OM: E como está hoje o Paraguai, a quase quatro anos do impeachment de Lugo? ML: O governo de Federico Franco [vice-presidente de Lugo, que assumiu após o impeachment] foi um desastre. Permitiu a exploração de reservas naturais por empresas de mineração estrangeiras, além de gastar todas as suas possibilidades de corrupção, porque sabia que seu partido [PL] provavelmente não voltaria a ganhar eleições para o Executivo nacional.

Já o governo de [Horacio] Cartes, que é o presidente 'legal', o que foi eleito, aprovou uma aliança público-privada, que é uma privatização acobertada. O Paraguai tinha sido dos poucos países na região a manter públicos os serviços como água, gás e luz e essa medida, além de proporcionar a oportunidade para casos de corrupção enormes, prejudicou os mais pobres, que deixaram de ter certos subsídios e começaram a ter que pagar contas mais caras a entes privados.

O Paraguai vive um boom econômico quase desconhecido para a região, que vem de antes da presidência de Fernando Lugo, mas a extrema pobreza cresce a um ritmo similar ao da extrema riqueza.
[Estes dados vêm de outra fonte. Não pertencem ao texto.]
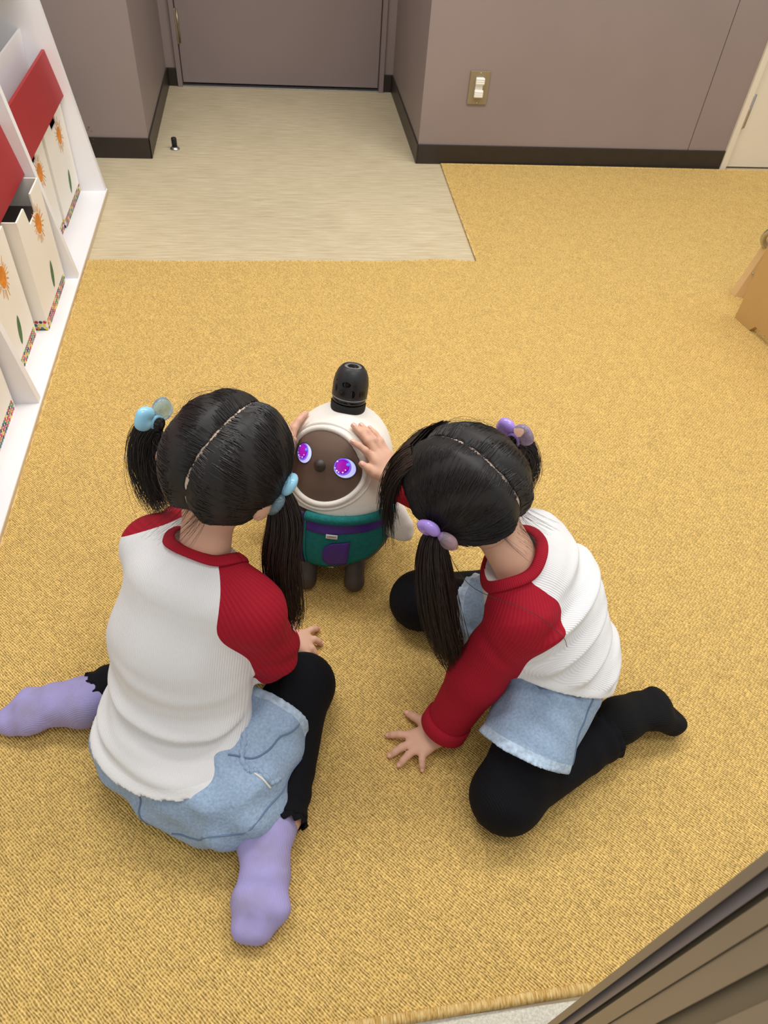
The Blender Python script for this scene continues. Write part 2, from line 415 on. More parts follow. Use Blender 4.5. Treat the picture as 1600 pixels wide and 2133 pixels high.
def streak_material(name, c0, c1, scale, rough, detail=5, bump=0.05):
    m = mat(name, c0, rough, spec=0.4); nt = m.node_tree; b = nt.nodes['Principled BSDF']
    tc = nt.nodes.new('ShaderNodeTexCoord'); mp = nt.nodes.new('ShaderNodeMapping'); mp.inputs['Scale'].default_value = scale
    n = nt.nodes.new('ShaderNodeTexNoise'); n.inputs['Scale'].default_value = 1; n.inputs['Detail'].default_value = detail; n.inputs['Roughness'].default_value = 0.65
    r = nt.nodes.new('ShaderNodeValToRGB'); r.color_ramp.elements[0].position = 0.3; r.color_ramp.elements[1].position = 0.72
    r.color_ramp.elements[0].color = c0; r.color_ramp.elements[1].color = c1
    nt.links.new(tc.outputs['Object'], mp.inputs[0]); nt.links.new(mp.outputs[0], n.inputs['Vector']); nt.links.new(n.outputs['Fac'], r.inputs[0])
    # faint scuffs with a shape of their own
    n2 = nt.nodes.new('ShaderNodeTexNoise'); n2.inputs['Scale'].default_value = 2.2; n2.inputs['Detail'].default_value = 3
    nt.links.new(tc.outputs['Object'], n2.inputs['Vector'])
    mr = nt.nodes.new('ShaderNodeMapRange'); mr.inputs['From Min'].default_value = 0.3; mr.inputs['From Max'].default_value = 0.6; mr.inputs['To Min'].default_value = 0.93
    nt.links.new(n2.outputs['Fac'], mr.inputs['Value'])
    mx = nt.nodes.new('ShaderNodeMix'); mx.data_type = 'RGBA'; mx.blend_type = 'MULTIPLY'; mx.inputs['Factor'].default_value = 1
    nt.links.new(r.outputs[0], mx.inputs['A']); nt.links.new(mr.outputs[0], mx.inputs['B']); nt.links.new(mx.outputs['Result'], b.inputs['Base Color'])
    bp = nt.nodes.new('ShaderNodeBump'); bp.inputs['Strength'].default_value = bump; bp.inputs['Distance'].default_value = 0.002
    nt.links.new(n.outputs['Fac'], bp.inputs['Height']); nt.links.new(bp.outputs[0], b.inputs['Normal'])
streak_material('vinyl_floor', rgb(186, 170, 136), rgb(222, 208, 176), (9, 130, 1), 0.5)
streak_material('sill_plate', rgb(190, 184, 166), rgb(232, 228, 214), (260, 260, 1), 0.35, 3, 0.5)
streak_material('serged_yarn', rgb(176, 128, 44), rgb(240, 214, 150), (420, 60, 60), 0.9, 2, 0.6)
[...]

Isso tem a ver com a dinâmica produtiva do Paraguai, mas também com a gestão de Cartes, que foi extremamente violenta com as classes populares, desmantelando o que restava das políticas sociais do governo de Lugo.

OM: Como atuam hoje os movimentos sociais no Paraguai? ML: Lugo fortaleceu movimentos mais cidadãos no seu governo, ao mesmo tempo que cooptou movimentos camponeses - e cooptar é quase como desarticular. Isso foi um problema durante o processo de impeachment, porque naquele momento ele precisava desses movimentos, que são os mais fortes do Paraguai.
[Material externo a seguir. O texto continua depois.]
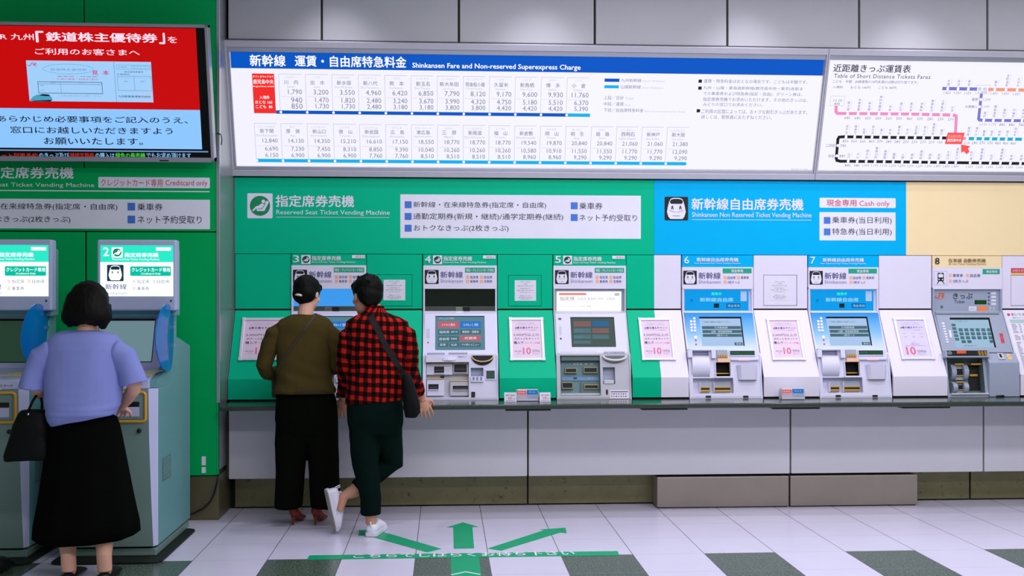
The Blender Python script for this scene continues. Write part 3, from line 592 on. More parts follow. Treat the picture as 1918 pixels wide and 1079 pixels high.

Hoje vários grupos que estavam vinculados ao governo voltaram a se unir com outros mais críticos e o movimento camponês voltou a realizar grandes marchas e se rearticulou. Também começam a surgir movimentos de favela, com demandas urbanas, conformados por filhos e netos de camponeses que migraram para a capital, Assunção, e, justamente porque o Paraguai tem uma economia industrial quase nula, não puderam se incorporar à cidade.
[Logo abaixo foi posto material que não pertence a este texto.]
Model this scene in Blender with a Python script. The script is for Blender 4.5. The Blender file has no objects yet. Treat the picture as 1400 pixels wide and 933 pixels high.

OM: Qual perspectiva há de que o massacre de Curuguaty, que motivou o processo de impeachment de Lugo, seja esclarecido? ML: Vai ficar impune. O julgamento foi suspenso 14 vezes - sempre dentro da legalidade, veja bem - e as declarações de quem estava presente são absolutamente contraditórias. Será um desses buracos negros da história paraguaia. O que para mim é muito claro é que não foram os camponeses que mataram todas essas pessoas, com suas armas precárias, muitas vezes em desuso. A própria polícia apreendeu armamento incompatível com os sons dos disparos e imagens feitas de um helicóptero desapareceram. Pode ter certeza de que não foi um camponês que sumiu com elas.